Hydrogen has significant promise as a sustainable fuel and manufacturing feedstock but the vast majority is currently produced by reforming natural gas. In order to achieve climate targets, many countries are pushing to develop a hydrogen economy but this will require greener production methods including splitting water with the use of renewable energy. Australia, with its large open spaces and sunny climate has set out a national strategy to build a domestic hydrogen sector and then a world leader in hydrogen production and exports. To help deliver on this ambition, Australia’s state and territories are developing their own strategies. In its own plans, the National Territory said it is ideally placed to become a centre for hydrogen development and production thanks to its close proximity to key importers including Japan and China, and its existing heavy industry and energy infrastructure including the Darwin LNG Plant and Ichthys Onshore LNG Processing Facility.

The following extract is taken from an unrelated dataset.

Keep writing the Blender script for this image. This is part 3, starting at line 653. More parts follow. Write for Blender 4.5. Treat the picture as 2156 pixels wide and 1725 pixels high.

ERI Director Professor Suresh Thennadil said a green hydrogen future for the Northern Territory would need comprehensive research and evaluation and the ability to train a workforce with the appropriate skills required to sustain a hydrogen industry.

“There is still a lot of work to do for the NT to become a hydrogen producer for a global energy market that is investing heavily in alternative fuels,” Thennadil said.

Earlier this year, the Federal Government announced funding to support the rollout of eight hydrogen hubs across the country as part of an ambition to position the nation as a major global player in the industry by 2030. Australia’s Commonwealth Scientific and Industrial Research Organisation (CSIRO) has developed an interactive map detailing close to 100 hydrogen projects in development across the country.